ぼくが安田氏に反論するなら、1年早めた理由を見つけねばならん。後日やりましょう。

むすび

司馬炎は、司馬攸が不在のうちに伐呉をやり、賈充の心配どおりに変貌してしまった。
282年正月に劉毅は、
「司馬炎さまは、後漢の桓帝・霊帝みたいな人だ」
と言った。
同じ正月に司馬炎は、せっかく伐呉を推進した張華を幽州刺史に左遷した。醜い独裁者である。
282年12月、司馬炎は司馬攸に、斉国に赴任せよと命じた。誰が諌めても、
「司馬さん家の、プライベートな事情だ」
と言って、司馬炎は聞く耳を持たない。283年3月、36歳で司馬攸は憤死した。『晋書』はこの場面で、荀勖や馮紞の陰険さを強調した。司馬炎は「寛仁」ではなく「不滋」である。
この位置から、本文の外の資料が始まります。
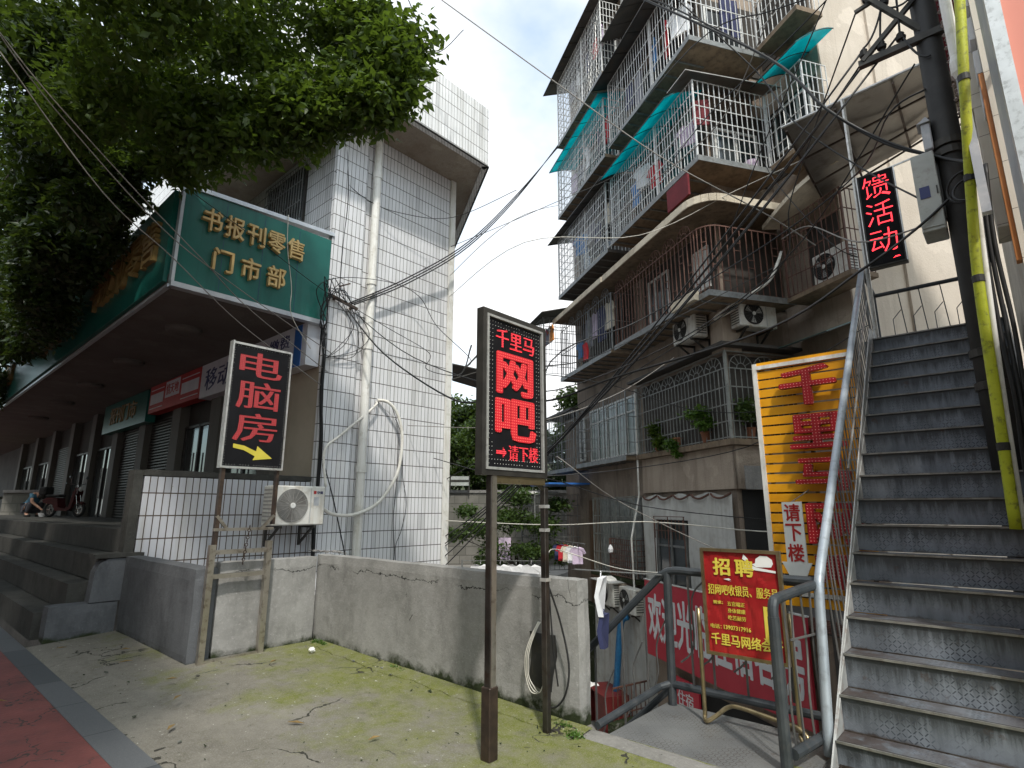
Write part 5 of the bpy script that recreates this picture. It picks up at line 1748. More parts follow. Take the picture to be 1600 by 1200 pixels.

安田氏が注意したいのは、司馬攸を斉国に締め出したのは、賈充の死後だということ。賈充は、282年4月に死んだ。賈充の重石が外れて、司馬炎は暴走した。司馬昭の期待に反する天子となった。
賈充は司馬炎を、
「朝臣の意向を十全に顕現し得る、いわば同輩中の第一人者
と位置づけたかった。

古い歴史の概説書に書いてある、後漢皇帝をイメージすればいいのだろう。後漢は大土地所有した豪族の寄り合い所帯だった…というやつです。

また賈充は司馬炎を、
「実権を専断行使する君主ではなく、象徴天皇に近い機能的存在
に留めたかった。

「同輩中の第一人者」が、実権を持たずに「象徴天皇」になることは可能なんだろうか。うーん。恐ろしく矛盾の臭いを感じる。安田氏が、頭の中にある君主像を、軽々しく書いてしまっただけじゃないのか。


侫臣とされる荀勖や馮紞は、賈充のマネをして、司馬炎にへつらった。つまり、司馬炎を牽制しようとした。だが、司馬炎は政治的にも内面的にも変貌してしまったので、牽制など利かない。荀勖や馮紞がやったのは、文字通りの「へつらい」でしかなかった。

賈充を持ち上げるが、荀勖や馮紞は『晋書』が提供したステレオタイプで片付けてしまうわけですね。

おわりに

やっぱ論文は面白いなあ!というのが第一の感想。
今回は、司馬昭と賈充の、史料には残らない思惑を推測していました。べつに史料が散逸したから残らないのではなく、人間の内面への洞察だから、記録に残りようがないのです。司馬昭や賈充が現代人だったとしても、事情は同じ。真意を他人が勘ぐることは、どこまでも仮説に過ぎないわけで。っていうか、真意は本人にすら分からないのかも。